Exercise requirements -> Return each line holding the string "pixels".

**********

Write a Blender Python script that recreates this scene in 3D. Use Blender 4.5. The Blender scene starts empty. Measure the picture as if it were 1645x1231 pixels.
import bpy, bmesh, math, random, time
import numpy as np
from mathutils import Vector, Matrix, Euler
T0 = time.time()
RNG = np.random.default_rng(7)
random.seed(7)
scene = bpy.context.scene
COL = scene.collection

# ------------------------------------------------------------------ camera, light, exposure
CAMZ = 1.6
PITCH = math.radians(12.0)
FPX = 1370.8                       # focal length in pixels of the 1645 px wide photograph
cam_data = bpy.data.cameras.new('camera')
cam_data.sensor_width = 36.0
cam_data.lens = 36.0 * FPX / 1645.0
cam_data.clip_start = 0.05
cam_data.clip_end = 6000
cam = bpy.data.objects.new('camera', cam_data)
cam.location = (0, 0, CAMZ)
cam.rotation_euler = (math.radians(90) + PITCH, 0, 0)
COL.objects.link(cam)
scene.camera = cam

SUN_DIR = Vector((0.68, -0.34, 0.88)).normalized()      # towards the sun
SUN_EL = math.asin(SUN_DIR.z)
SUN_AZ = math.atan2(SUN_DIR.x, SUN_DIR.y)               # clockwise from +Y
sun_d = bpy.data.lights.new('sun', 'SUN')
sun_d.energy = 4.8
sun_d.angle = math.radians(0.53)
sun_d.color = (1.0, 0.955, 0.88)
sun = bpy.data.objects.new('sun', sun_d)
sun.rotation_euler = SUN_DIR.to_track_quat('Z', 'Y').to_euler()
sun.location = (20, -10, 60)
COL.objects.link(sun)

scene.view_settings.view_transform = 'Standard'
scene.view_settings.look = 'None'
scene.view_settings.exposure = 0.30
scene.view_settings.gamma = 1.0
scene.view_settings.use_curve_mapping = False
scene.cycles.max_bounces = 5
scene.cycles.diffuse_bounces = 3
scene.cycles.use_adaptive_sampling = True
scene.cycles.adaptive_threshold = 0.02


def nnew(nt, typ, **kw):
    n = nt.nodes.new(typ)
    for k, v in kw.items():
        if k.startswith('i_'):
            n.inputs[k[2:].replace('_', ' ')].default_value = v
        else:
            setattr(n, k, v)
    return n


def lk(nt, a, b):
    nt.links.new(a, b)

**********

Correct answer ->
Write a Blender Python script that recreates this scene in 3D. Use Blender 4.5. The Blender scene starts empty. Measure the picture as if it were 1645x1231 pixels.
FPX = 1370.8                       # focal length in pixels of the 1645 px wide photograph